* _WHAT TO DO_
Reproduce every line of the listing as written, apart from the pictures.

* _DATA BLOCK_
________________________

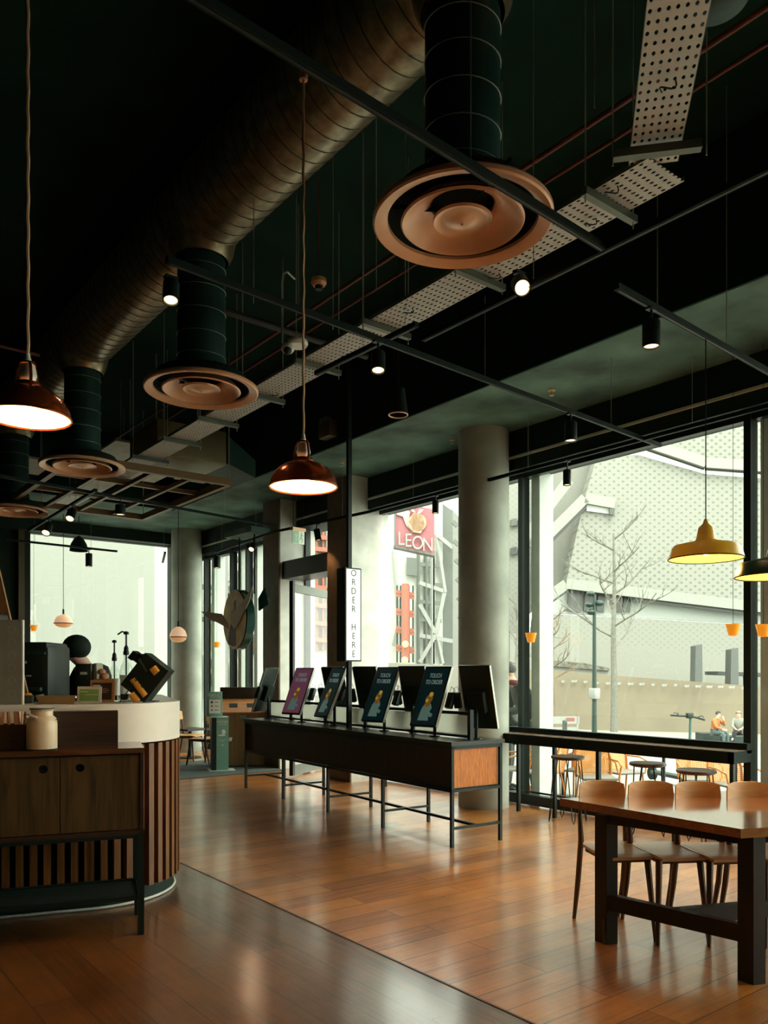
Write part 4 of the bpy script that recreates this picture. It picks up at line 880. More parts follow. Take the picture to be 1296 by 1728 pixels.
dup(s0, fl(1093, 7.42), R(35), 'black hairpin stool in the middle, behind the plywood chairs')
dup(s0, fl(1175, 6.88), R(5), 'black hairpin stool nearest the thick window mullion')

# ================================================================ far furniture by the door
def hf(px, d): return fl(px, d)
e = empty('recycling_station', hf(396, 12.9), -TH+R(12), 'tall wooden waste station with slanted amber top and dark back board', 'waste bin')
RW, RD = .66, .55
MB().prism([(-.2, -RD/2, .03), (-.2, -RD/2, .86), (-.2, RD/2, 1.05), (-.2, RD/2, .03)], (RW, 0, 0)).build('bin_body', wood('bin oak', (.26, .14, .05), (.17, .09, .035), 'Z', 1), e)
MB().prism([(-.205, -RD/2-.01, .03), (-.205, -RD/2-.01, .87), (-.205, RD/2, 1.06), (-.205, RD/2, .03)], (-.02, 0, 0)).build('bin_side', BLK, e)
th_ = math.atan2(.19, RD)
MB().box(.13, 0, .965, RW+.02, RD+.06, .02, (th_, 0, 0)).build('slanted_top', wood('amber bin top', (.60, .24, .07), (.45, .17, .05), 'X', 1), e)
for x_ in (-.02, .26): MB().box(x_, -.02, .970, .13, .16, .012, (th_, 0, 0)).build('waste_opening', BLKM, e)
MB().rbox(.13, RD/2+.01, 1.14, RW+.06, .03, .24, .03).build('back_board', mat('brown back board', (.04, .025, .015), .4), e)
MB().bx(-.2, .46, -RD/2+.01, RD/2, 0, .03).build('plinth', BLK, e)
MB().lathe([(0, -.03), (.035, -.03), (.045, .03), (0, .03)], 16, (-.09, -RD/2-.001, .45)).build('cup_symbol', WPNT, e); MB().rbox(.12, -RD/2-.002, .80, .10, .01, .06, .004).build('info_plate', mat('grey green plate', (.15, .22, .17), .5), e)
SG = mat('sanitiser green', (.17, .36, .28), .5)
e = empty('sanitiser_stand', hf(371, 12.2), -TH+R(18), 'free-standing green hand sanitiser stand with an instruction board on top', 'sanitiser stand')
MB().bx(-.06, .12, -.09, .02, .02, .82).build('stand_panel', SG, e); MB().bx(-.13, -.062, -.088, .14, .02, .82).build('stand_side', BLK, e)
MB().bx(-.17, .22, -.14, .18, 0, .02).build('base_plate', STEELW, e); MB().bx(-.135, .12, -.095, .14, .82, .83).build('stand_top', STEELW, e)
MB().rbox(-.075, .02, 1.02, .23, .02, .38, .03).build('instruction_board', SG, e, label='grey-green instruction board'); MB().bx(-.16, .01, .004, .008, .88, 1.09).build('instruction_sheet', WPNT, e)
text('HAND', .075, WPNT, e, (-.075, .006, 1.155), (R(90), 0, 0)); text('SANITISER', .032, WPNT, e, (-.075, .006, 1.118), (R(90), 0, 0))
m = MB(); m.ball((-.12, .003, 1.05), .018, (1, .1, 1), 10).ball((-.12, .003, .99), .012, (1, .1, 1.2), 10).ball((-.12, .003, .93), .012, (1, .1, 1), 10).bx(-.08, -.02, .001, .004, 1.045, 1.053).bx(-.08, -.02, .001, .004, .985, .993).bx(-.08, -.02, .001, .004, .925, .933); m.build('instruction_icon', BLK, e)
text('HAND', .058, WPNT, e, (.03, -.0915, .755), (R(90), 0, 0)); text('SANITISER', .028, WPNT, e, (.03, -.0915, .715), (R(90), 0, 0))
MB().ball((.045, -.091, .60), .03, (1, .06, 1.3), 12).ball((.02, -.091, .55), .045, (1.2, .05, .35), 12).build('hand_symbol', WPNT, e)
text('Please use hand', .018, WPNT, e, (.03, -.0915, .48), (R(90), 0, 0)); text('sanitiser', .018, WPNT, e, (.03, -.0915, .46), (R(90), 0, 0)); MB().ball((.03, -.091, .40), .012, (1.6, .06, .7), 10).build('emblem', WPNT, e)
o = MB().bx(4.2, 6.3, 10.6, 12.6, 0.001, .014).build('door_mat', mat('grey door mat', (.10, .12, .11), .95, vary=.15, bump=.6, bscale=300)); tag(o, 'large grey entrance mat on the wooden floor by the door', 'mat')
chair(hf(380, 14.6), R(110), 'light wooden chair between the sanitiser stand and the waste station', w=.42, sh=.46, bh=.82, dep=.42, group='plywood chairs near the corner')
chair(hf(318, 13.6), R(40), 'wooden chair half hidden by the end of the service counter', w=.44, sh=.46, bh=.85, dep=.42, group='plywood chairs near the corner')
chair(hf(346, 12.9), R(200), 'orange-edged wooden chair beside the black side of the sanitiser stand', w=.42, sh=.46, bh=.84, dep=.42, group='plywood chairs near the corner')
q = fl(332, 14.2); e = empty('low_table', (q.x, q.y, 0), R(15), 'small dark table between the corner chairs', 'table')
MB().bx(-.4, .1, -.25, .25, .49, .52).build('table_top', WD_DKX, e); MB().cyl((-.15, 0, 0), (-.15, 0, .49), .03).cyl((-.15, 0, 0), (-.15, 0, .02), .2, n=24).build('pedestal', BLK, e)
# glass door leaf, air curtain
a = at(493, HZ, 11.5); b = at(556, HZ, 12.6); a.z = b.z = 0; dd = b-a
e = empty('glass_door', a, math.atan2(dd.y, dd.x), 'open glass door leaf with a dark stile and grey top rail between the piers', 'door')
LL = dd.length
MB().bx(-.03, .03, -.03, .03, .02, 2.82).bx(LL-.03, LL+.03, -.03, .03, .02, 2.82).build('stile', BLK, e); MB().bx(.03, LL-.03, -.025, .025, 2.66, 2.78).bx(.03, LL-.03, -.025, .025, .02, .16).build('rail', GALV, e)
MB().bx(.03, LL-.03, -.004, .004, .16, 2.66).build('pane', GLS, e)
q0 = aty(512, 955, 10.75); q1 = atx(553, 948, q0.x); o = MB().bx(6.36, 6.78, 9.47, 10.78, 2.95, 3.22).build('air_curtain', mat('dark brown air heater', (.035, .02, .012), .4), None); tag(o, 'black air heater box mounted over the door between the piers', 'air heater')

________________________

* _RESULT OF THE EXERCISE_
Write part 4 of the bpy script that recreates this picture. It picks up at line 880. More parts follow. Take the picture to be 1296 by 1728 pixels.
dup(s0, fl(1093, 7.42), R(35), 'black hairpin stool in the middle, behind the plywood chairs')
dup(s0, fl(1175, 6.88), R(5), 'black hairpin stool nearest the thick window mullion')

# ================================================================ far furniture by the door
def hf(px, d): return fl(px, d)
e = empty('recycling_station', hf(396, 12.9), -TH+R(12), 'tall wooden waste station with slanted amber top and dark back board', 'waste bin')
RW, RD = .66, .55
MB().prism([(-.2, -RD/2, .03), (-.2, -RD/2, .86), (-.2, RD/2, 1.05), (-.2, RD/2, .03)], (RW, 0, 0)).build('bin_body', wood('bin oak', (.26, .14, .05), (.17, .09, .035), 'Z', 1), e)
MB().prism([(-.205, -RD/2-.01, .03), (-.205, -RD/2-.01, .87), (-.205, RD/2, 1.06), (-.205, RD/2, .03)], (-.02, 0, 0)).build('bin_side', BLK, e)
th_ = math.atan2(.19, RD)
MB().box(.13, 0, .965, RW+.02, RD+.06, .02, (th_, 0, 0)).build('slanted_top', wood('amber bin top', (.60, .24, .07), (.45, .17, .05), 'X', 1), e)
for x_ in (-.02, .26): MB().box(x_, -.02, .970, .13, .16, .012, (th_, 0, 0)).build('waste_opening', BLKM, e)
MB().rbox(.13, RD/2+.01, 1.14, RW+.06, .03, .24, .03).build('back_board', mat('brown back board', (.04, .025, .015), .4), e)
MB().bx(-.2, .46, -RD/2+.01, RD/2, 0, .03).build('plinth', BLK, e)
MB().lathe([(0, -.03), (.035, -.03), (.045, .03), (0, .03)], 16, (-.09, -RD/2-.001, .45)).build('cup_symbol', WPNT, e); MB().rbox(.12, -RD/2-.002, .80, .10, .01, .06, .004).build('info_plate', mat('grey green plate', (.15, .22, .17), .5), e)
SG = mat('sanitiser green', (.17, .36, .28), .5)
e = empty('sanitiser_stand', hf(371, 12.2), -TH+R(18), 'free-standing green hand sanitiser stand with an instruction board on top', 'sanitiser stand')
MB().bx(-.06, .12, -.09, .02, .02, .82).build('stand_panel', SG, e); MB().bx(-.13, -.062, -.088, .14, .02, .82).build('stand_side', BLK, e)
MB().bx(-.17, .22, -.14, .18, 0, .02).build('base_plate', STEELW, e); MB().bx(-.135, .12, -.095, .14, .82, .83).build('stand_top', STEELW, e)
MB().rbox(-.075, .02, 1.02, .23, .02, .38, .03).build('instruction_board', SG, e, label='grey-green instruction board'); MB().bx(-.16, .01, .004, .008, .88, 1.09).build('instruction_sheet', WPNT, e)
text('HAND', .075, WPNT, e, (-.075, .006, 1.155), (R(90), 0, 0)); text('SANITISER', .032, WPNT, e, (-.075, .006, 1.118), (R(90), 0, 0))
m = MB(); m.ball((-.12, .003, 1.05), .018, (1, .1, 1), 10).ball((-.12, .003, .99), .012, (1, .1, 1.2), 10).ball((-.12, .003, .93), .012, (1, .1, 1), 10).bx(-.08, -.02, .001, .004, 1.045, 1.053).bx(-.08, -.02, .001, .004, .985, .993).bx(-.08, -.02, .001, .004, .925, .933); m.build('instruction_icon', BLK, e)
text('HAND', .058, WPNT, e, (.03, -.0915, .755), (R(90), 0, 0)); text('SANITISER', .028, WPNT, e, (.03, -.0915, .715), (R(90), 0, 0))
MB().ball((.045, -.091, .60), .03, (1, .06, 1.3), 12).ball((.02, -.091, .55), .045, (1.2, .05, .35), 12).build('hand_symbol', WPNT, e)
text('Please use hand', .018, WPNT, e, (.03, -.0915, .48), (R(90), 0, 0)); text('sanitiser', .018, WPNT, e, (.03, -.0915, .46), (R(90), 0, 0)); MB().ball((.03, -.091, .40), .012, (1.6, .06, .7), 10).build('emblem', WPNT, e)
o = MB().bx(4.2, 6.3, 10.6, 12.6, 0.001, .014).build('door_mat', mat('grey door mat', (.10, .12, .11), .95, vary=.15, bump=.6, bscale=300)); tag(o, 'large grey entrance mat on the wooden floor by the door', 'mat')
chair(hf(380, 14.6), R(110), 'light wooden chair between the sanitiser stand and the waste station', w=.42, sh=.46, bh=.82, dep=.42, group='plywood chairs near the corner')
chair(hf(318, 13.6), R(40), 'wooden chair half hidden by the end of the service counter', w=.44, sh=.46, bh=.85, dep=.42, group='plywood chairs near the corner')
chair(hf(346, 12.9), R(200), 'orange-edged wooden chair beside the black side of the sanitiser stand', w=.42, sh=.46, bh=.84, dep=.42, group='plywood chairs near the corner')
q = fl(332, 14.2); e = empty('low_table', (q.x, q.y, 0), R(15), 'small dark table between the corner chairs', 'table')
MB().bx(-.4, .1, -.25, .25, .49, .52).build('table_top', WD_DKX, e); MB().cyl((-.15, 0, 0), (-.15, 0, .49), .03).cyl((-.15, 0, 0), (-.15, 0, .02), .2, n=24).build('pedestal', BLK, e)
# glass door leaf, air curtain
a = at(493, HZ, 11.5); b = at(556, HZ, 12.6); a.z = b.z = 0; dd = b-a
e = empty('glass_door', a, math.atan2(dd.y, dd.x), 'open glass door leaf with a dark stile and grey top rail between the piers', 'door')
LL = dd.length
MB().bx(-.03, .03, -.03, .03, .02, 2.82).bx(LL-.03, LL+.03, -.03, .03, .02, 2.82).build('stile', BLK, e); MB().bx(.03, LL-.03, -.025, .025, 2.66, 2.78).bx(.03, LL-.03, -.025, .025, .02, .16).build('rail', GALV, e)
MB().bx(.03, LL-.03, -.004, .004, .16, 2.66).build('pane', GLS, e)
q0 = aty(512, 955, 10.75); q1 = atx(553, 948, q0.x); o = MB().bx(6.36, 6.78, 9.47, 10.78, 2.95, 3.22).build('air_curtain', mat('dark brown air heater', (.035, .02, .012), .4), None); tag(o, 'black air heater box mounted over the door between the piers', 'air heater')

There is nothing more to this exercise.